Today I passed the first milestone in my ebook pricing experiment: I have sold as many copies of Argleton in the first 11 days of January as I sold in the four months it was available last year. However, and it’s a big however, I’ve made less than a quarter of the money in royalties than I would have if I’d kept the price the same. A further big however, however, is that the absolute numbers I’m talking about are tiny: 49 copies sold in the last four months of 2011, and 50 sold in the last 11 days.
Nonetheless it’s a milestone and I’ve passed it. The question remains now is how long it will take to pass the next one: to equal the amount of money in royalties that I made last year, estimated at £54.79. I know that’s a trifling amount but we all have to start somewhere.
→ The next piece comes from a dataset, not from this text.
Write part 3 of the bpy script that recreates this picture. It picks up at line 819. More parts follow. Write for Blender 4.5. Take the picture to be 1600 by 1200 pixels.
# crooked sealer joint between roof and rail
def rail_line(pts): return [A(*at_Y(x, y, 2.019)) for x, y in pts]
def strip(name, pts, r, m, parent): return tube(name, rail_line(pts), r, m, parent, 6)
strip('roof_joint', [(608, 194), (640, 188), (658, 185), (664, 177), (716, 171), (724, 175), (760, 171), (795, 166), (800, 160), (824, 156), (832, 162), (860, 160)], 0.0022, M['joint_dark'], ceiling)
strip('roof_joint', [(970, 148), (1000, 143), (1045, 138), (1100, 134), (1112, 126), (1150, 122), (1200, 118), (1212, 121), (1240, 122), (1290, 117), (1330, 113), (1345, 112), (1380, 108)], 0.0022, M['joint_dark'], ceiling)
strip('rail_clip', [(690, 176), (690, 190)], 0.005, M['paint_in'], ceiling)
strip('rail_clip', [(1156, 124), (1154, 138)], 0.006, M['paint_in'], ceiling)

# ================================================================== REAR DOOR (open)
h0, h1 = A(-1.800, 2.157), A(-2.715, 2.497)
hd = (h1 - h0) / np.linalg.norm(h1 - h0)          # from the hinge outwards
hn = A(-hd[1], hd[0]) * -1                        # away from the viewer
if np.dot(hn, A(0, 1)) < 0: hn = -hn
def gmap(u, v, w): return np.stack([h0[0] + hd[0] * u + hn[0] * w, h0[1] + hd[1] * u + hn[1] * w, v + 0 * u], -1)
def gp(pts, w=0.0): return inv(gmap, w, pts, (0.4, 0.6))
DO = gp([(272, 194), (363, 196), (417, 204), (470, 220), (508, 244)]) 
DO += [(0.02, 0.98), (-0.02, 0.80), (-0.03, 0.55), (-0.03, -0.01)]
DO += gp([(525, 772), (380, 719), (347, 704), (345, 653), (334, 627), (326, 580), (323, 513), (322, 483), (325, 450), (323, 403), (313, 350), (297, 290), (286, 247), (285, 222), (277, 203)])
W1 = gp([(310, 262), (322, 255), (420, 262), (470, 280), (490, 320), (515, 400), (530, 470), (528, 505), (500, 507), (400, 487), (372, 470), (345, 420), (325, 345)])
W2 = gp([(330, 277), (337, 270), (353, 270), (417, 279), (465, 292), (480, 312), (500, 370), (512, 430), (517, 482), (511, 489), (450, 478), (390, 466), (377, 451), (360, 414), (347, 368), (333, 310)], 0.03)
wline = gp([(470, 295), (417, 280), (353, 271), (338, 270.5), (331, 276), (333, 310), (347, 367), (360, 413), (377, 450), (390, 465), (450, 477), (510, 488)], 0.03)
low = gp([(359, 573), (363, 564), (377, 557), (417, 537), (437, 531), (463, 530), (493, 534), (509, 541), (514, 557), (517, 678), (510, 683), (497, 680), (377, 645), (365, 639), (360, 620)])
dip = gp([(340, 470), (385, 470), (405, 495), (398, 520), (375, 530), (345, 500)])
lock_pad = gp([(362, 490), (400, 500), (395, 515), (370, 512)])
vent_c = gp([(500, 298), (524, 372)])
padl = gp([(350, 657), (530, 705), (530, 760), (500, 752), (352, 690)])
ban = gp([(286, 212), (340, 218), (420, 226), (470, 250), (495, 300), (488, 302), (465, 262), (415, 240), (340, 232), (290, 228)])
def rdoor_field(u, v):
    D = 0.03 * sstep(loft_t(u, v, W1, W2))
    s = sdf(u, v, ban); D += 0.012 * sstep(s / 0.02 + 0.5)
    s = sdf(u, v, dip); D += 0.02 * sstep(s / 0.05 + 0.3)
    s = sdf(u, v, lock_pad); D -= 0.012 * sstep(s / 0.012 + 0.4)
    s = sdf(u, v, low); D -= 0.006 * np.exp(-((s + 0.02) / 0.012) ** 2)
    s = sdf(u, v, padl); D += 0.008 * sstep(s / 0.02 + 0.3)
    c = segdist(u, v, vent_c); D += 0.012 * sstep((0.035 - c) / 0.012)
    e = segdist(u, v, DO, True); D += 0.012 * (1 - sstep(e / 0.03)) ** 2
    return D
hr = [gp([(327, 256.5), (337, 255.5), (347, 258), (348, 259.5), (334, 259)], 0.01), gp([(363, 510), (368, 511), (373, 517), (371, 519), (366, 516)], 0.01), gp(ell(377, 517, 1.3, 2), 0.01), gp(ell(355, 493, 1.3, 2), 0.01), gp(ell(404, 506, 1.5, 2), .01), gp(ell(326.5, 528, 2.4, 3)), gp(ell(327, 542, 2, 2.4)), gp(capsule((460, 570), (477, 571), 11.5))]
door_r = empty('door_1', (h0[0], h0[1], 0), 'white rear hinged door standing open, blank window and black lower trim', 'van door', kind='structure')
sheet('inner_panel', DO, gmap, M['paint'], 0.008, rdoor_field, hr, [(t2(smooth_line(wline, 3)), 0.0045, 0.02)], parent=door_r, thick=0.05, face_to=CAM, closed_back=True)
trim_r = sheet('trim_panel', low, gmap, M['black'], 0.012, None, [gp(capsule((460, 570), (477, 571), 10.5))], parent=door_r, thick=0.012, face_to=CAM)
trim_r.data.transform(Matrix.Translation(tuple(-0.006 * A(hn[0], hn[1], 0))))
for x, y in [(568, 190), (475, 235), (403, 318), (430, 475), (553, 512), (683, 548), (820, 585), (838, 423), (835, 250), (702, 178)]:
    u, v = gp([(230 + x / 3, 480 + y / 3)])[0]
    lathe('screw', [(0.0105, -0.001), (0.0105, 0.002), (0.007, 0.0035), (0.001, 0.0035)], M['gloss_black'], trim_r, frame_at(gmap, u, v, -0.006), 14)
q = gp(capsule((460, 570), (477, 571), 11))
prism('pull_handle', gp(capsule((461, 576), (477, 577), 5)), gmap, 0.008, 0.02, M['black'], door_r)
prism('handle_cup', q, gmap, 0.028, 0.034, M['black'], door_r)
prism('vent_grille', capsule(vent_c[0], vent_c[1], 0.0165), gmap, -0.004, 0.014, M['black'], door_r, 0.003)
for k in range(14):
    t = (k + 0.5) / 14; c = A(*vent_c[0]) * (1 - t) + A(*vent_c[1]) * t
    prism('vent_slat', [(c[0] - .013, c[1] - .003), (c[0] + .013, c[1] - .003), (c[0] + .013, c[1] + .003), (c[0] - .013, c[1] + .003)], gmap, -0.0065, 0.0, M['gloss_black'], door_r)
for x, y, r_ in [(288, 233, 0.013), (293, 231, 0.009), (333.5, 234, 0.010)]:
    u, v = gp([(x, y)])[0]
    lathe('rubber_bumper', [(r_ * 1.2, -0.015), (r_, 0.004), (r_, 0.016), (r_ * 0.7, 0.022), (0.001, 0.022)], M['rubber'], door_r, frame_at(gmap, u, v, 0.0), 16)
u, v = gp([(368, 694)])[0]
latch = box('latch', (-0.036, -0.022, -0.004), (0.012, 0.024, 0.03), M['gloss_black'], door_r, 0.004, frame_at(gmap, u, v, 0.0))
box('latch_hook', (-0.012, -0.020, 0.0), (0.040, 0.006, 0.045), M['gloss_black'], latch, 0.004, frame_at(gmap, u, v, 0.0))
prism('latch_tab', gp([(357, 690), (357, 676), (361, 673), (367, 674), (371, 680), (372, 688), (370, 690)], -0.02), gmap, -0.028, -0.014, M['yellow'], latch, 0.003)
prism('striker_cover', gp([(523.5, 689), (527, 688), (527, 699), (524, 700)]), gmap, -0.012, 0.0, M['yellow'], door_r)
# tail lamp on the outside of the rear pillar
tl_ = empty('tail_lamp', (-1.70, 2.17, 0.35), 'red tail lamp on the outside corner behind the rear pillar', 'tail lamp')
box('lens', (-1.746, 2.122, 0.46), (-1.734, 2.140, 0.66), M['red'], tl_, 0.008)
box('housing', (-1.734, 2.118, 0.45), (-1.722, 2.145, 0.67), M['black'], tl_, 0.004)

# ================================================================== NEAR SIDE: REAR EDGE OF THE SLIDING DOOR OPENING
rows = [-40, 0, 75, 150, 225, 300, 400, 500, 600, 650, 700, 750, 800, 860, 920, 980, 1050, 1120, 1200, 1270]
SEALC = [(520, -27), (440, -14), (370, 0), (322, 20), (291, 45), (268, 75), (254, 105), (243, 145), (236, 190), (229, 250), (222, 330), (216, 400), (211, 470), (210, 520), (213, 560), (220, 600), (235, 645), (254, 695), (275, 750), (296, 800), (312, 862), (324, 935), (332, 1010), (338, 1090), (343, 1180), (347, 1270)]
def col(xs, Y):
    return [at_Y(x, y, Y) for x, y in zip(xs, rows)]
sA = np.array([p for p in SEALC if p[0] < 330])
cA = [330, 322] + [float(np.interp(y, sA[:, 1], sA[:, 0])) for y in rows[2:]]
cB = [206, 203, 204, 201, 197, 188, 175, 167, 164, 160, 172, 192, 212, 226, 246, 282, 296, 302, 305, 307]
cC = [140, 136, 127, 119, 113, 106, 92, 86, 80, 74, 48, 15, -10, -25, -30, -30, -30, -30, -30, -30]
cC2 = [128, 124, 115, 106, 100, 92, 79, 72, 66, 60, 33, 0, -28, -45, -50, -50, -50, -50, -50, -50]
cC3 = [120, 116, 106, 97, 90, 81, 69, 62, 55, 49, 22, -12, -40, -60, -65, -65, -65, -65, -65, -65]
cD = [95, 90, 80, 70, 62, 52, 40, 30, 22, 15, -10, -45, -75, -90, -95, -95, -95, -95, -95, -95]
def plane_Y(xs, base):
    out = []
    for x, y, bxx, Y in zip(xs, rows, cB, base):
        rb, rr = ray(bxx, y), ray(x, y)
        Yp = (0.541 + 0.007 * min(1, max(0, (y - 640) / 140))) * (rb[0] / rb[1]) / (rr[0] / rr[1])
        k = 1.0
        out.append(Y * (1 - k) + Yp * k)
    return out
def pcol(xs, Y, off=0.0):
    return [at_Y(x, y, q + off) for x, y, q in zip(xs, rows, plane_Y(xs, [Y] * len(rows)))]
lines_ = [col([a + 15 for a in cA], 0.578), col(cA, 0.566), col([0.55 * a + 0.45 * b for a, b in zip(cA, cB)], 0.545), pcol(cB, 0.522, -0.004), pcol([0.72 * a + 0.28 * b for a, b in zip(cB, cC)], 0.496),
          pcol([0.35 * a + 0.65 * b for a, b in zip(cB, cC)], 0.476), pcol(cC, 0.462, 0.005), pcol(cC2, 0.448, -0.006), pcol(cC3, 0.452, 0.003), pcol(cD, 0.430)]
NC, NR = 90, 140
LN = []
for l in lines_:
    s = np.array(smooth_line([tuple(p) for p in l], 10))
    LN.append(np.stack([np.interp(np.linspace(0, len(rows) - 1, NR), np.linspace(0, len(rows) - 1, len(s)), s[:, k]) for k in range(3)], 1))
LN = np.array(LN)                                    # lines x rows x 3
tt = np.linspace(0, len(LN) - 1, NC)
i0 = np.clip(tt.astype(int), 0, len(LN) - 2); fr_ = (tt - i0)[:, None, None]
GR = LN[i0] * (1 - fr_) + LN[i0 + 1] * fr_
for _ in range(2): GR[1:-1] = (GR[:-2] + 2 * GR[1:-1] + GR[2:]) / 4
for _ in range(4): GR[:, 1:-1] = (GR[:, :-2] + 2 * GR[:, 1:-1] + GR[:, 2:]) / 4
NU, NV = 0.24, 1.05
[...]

Of course, these are actually unfair comparisons for two main reasons:
- Argleton now has seven 5-star reviews in the UK store; one 5-star and one 4-star review in the US store. It should therefore perform better now than when it didn’t have those reviews.
- Lots of people got Kindles for Christmas that they want to fill with free/cheap content, so one would expect a sales spike in early January, which seems to be what I’ve seen. Sales have certainly decreased in the last few days.
Once I get to the end of January I’ll publish all my stats for comparison. I have to increase sales by an orders of magnitude or three before I really see a return, but I hope that one day these numbers will be the beginning of a rather attractive graph!